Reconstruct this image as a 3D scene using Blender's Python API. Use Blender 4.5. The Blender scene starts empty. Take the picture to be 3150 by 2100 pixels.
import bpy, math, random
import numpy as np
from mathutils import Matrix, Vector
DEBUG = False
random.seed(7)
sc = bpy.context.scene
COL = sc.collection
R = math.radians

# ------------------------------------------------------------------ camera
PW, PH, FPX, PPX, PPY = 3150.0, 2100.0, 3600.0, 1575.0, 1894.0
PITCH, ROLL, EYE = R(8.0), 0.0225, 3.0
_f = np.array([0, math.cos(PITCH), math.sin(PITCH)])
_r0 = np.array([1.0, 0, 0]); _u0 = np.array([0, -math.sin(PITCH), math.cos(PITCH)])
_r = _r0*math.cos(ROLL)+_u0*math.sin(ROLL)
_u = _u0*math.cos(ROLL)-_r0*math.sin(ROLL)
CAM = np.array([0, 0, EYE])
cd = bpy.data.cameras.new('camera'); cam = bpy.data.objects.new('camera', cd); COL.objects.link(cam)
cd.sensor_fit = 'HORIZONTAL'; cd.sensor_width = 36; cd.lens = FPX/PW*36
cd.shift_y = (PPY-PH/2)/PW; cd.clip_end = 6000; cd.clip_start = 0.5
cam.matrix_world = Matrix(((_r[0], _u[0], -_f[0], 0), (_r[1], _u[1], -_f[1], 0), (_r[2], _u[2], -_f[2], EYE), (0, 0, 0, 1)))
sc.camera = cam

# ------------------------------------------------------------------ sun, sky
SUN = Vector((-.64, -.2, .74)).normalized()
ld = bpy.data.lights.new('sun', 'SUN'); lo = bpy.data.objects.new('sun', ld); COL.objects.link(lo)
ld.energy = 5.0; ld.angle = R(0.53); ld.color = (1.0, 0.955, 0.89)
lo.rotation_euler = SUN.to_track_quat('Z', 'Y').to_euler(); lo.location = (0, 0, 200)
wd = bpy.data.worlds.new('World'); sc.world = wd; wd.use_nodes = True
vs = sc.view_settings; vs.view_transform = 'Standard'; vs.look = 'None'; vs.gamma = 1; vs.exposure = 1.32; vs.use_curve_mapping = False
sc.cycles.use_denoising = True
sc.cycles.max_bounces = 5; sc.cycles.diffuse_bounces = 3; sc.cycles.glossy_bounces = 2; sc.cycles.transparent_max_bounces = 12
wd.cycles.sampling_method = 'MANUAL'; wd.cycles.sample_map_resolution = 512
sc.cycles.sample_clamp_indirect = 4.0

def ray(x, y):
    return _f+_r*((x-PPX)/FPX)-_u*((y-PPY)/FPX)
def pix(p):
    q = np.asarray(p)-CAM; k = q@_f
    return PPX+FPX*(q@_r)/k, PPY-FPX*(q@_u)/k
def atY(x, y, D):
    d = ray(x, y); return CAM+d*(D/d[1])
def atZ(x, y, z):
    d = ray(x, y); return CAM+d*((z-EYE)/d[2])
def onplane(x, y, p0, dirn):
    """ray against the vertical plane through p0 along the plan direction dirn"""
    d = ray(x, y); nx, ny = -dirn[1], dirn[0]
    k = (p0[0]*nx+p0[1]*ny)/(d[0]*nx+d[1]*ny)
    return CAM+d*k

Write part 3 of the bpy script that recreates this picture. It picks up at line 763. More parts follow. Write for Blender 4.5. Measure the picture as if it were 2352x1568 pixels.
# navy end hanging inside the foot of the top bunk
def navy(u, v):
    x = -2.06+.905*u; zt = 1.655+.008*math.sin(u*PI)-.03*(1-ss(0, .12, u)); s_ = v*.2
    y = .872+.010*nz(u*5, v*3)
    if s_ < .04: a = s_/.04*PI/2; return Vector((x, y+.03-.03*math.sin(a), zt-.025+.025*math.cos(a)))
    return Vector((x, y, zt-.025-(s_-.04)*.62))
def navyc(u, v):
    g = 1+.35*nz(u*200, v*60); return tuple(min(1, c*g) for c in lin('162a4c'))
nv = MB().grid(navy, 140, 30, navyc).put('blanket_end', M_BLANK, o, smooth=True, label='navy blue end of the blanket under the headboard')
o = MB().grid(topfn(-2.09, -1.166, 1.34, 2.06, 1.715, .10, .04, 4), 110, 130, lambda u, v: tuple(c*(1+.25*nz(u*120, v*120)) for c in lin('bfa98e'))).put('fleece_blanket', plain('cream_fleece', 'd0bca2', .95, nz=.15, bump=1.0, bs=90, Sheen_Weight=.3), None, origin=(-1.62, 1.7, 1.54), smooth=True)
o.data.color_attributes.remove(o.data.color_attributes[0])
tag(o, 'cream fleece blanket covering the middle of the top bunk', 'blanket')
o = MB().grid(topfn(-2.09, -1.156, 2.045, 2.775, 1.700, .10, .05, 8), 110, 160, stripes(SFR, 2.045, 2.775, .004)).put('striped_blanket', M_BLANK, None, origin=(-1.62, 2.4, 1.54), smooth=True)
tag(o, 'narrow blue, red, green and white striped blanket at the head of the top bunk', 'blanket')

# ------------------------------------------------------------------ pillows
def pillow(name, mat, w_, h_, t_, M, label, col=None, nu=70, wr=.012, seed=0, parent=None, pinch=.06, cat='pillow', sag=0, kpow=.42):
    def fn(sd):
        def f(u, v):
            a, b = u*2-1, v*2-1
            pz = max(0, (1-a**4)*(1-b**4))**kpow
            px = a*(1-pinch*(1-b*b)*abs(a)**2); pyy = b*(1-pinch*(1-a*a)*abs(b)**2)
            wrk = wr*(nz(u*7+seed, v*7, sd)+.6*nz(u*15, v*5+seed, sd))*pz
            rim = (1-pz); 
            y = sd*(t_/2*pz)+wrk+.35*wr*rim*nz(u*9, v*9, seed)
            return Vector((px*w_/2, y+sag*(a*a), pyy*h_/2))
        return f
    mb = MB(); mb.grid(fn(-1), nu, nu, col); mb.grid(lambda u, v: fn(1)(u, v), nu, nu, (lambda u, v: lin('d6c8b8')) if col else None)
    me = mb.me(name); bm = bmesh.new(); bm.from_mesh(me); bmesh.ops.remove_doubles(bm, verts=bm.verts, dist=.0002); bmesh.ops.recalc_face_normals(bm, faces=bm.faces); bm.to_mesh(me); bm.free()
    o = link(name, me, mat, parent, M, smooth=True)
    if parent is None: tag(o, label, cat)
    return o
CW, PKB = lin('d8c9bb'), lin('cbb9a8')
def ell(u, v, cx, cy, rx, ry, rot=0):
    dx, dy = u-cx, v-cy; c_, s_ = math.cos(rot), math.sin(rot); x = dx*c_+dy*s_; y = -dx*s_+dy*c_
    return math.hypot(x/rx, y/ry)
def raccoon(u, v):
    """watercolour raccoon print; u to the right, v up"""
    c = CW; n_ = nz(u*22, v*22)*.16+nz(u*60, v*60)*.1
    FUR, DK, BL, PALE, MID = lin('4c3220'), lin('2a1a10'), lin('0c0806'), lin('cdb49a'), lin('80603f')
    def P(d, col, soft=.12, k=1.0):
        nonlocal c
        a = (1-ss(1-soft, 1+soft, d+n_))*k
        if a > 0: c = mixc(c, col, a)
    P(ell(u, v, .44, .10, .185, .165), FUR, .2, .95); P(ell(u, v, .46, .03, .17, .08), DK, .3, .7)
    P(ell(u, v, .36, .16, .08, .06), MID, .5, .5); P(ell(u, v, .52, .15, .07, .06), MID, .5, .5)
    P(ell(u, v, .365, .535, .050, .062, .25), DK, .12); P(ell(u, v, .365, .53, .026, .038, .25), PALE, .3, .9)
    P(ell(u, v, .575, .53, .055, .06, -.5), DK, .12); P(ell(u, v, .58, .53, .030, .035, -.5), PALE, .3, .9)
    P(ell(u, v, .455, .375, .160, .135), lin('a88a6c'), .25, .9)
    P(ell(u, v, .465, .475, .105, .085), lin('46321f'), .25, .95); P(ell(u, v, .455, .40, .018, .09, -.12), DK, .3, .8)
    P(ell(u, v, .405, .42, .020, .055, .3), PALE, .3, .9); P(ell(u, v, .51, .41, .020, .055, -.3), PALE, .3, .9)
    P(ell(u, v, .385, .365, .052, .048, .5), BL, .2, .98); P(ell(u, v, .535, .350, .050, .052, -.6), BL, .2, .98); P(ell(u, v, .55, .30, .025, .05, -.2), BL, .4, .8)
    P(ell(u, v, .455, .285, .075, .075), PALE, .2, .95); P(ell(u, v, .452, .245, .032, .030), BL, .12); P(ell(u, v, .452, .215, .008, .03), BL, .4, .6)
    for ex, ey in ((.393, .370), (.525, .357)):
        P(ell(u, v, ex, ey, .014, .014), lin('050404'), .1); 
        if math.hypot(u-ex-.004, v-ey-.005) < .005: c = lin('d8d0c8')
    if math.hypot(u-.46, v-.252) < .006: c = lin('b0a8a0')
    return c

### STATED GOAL
Exactly repeat the lines above, from the opening line through the one with "R = math.radians", and include nothing else.

### RESPONSE FOR THIS EXERCISE
Reconstruct this image as a 3D scene using Blender's Python API. Use Blender 4.5. The Blender scene starts empty. Take the picture to be 3150 by 2100 pixels.
import bpy, math, random
import numpy as np
from mathutils import Matrix, Vector
DEBUG = False
random.seed(7)
sc = bpy.context.scene
COL = sc.collection
R = math.radians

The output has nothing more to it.